Here’s a basic principle for watching the Sedins: they never do anything by accident. Often times, the twins will pull off something so unthinkable that you’d be forgiven for deeming it a fluke. It never is. Rather, it’s a set play from two eternal optimists–guys convinced everything they try will work. Usually it does.

With that in mind, take a look at Alex Burrows’s goal from last night’s season-ending matchup with the Calgary Flames. At first glance, it looks like an accident: Daniel Sedin comes out from behind the net and tries to go top corner with a shot. Instead, he misses wide and hits Alex Burrows in the gut. The puck falls in front of Burr and he taps it in. But that’s not actually what you see. This was a set play, executed to perfection. Here are three items of argumentative proof:

1. Daniel Sedin’s shot isn’t that poor. Daniel proved at this year’s All-Star Skills competition that he’s one of the league’s most accurate shooters. Furthermore, when he comes out from behind the net, he tends to put the puck exactly where he wants to.

Now, you’d be forgiven for assuming this is a shot, especially since it’s four feet in the air, but watch the overhead angle at 0:37 of the clip: the puck goes straight across the crease. Either this is the worst miss of Daniel’s career, or the puck goes where he wanted it to. On second glance, it looks like Daniel Sedin meant to put it exactly where it went–into Alex Burrows’s glove.

2. The Sedins love that high pass. Each year, the twins return from the offseason with a new series of plays, and it appears they spent last summer focusing on how best to utilize all that undefended space above the ice. All season long, we’ve seen obscenely high saucer passes, such as on this powerplay goal versus the Stars.

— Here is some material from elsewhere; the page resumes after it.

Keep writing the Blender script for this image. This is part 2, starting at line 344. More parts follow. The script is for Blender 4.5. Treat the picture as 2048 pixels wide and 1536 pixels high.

We’ve also seen a new arsenal of full-blown football-style lob passes. This year, a common occurrence during Sedin shifts has been a high pass across one or more zones meant to be caught and dropped onto the stick of the receiver. We saw it in this goal versus the Oilers, where Alex Burrows shows he’s a good student, lobbing a backhand pass over the defensive and neutral zones to spring Daniel and Henrik for a two-on-one at the offensive blue line.

We see another use of the high pass in the clip above, when Daniel gets the puck past two Calgary defenders by putting it four feet in the air.

3. There’s a precedent for this play. This goal bears something of a resemblance to Marian Hossa’s goal from last season, where he snags the puck out of mid-air then drops it and slaps it in, all in one fell swoop. Burrows does the same thing in this clip after Daniel’s pass goes right into his glove.

Granted, Burr doesn’t convert it with Hossa’s fluidity, but what he lacks in grace, he makes up for in intention. Where Hossa is improvising, Burrows and Daniel are executing a planned play.

That’s sort of impressive, no? Many people are talking about the Sedins’ other goal on the night: a setup for Ryan Kesler that tied the game at two. That, too, was a beautiful passing play, but while you’re marvelling over that one, be sure to give this one another look. It might have been prettier.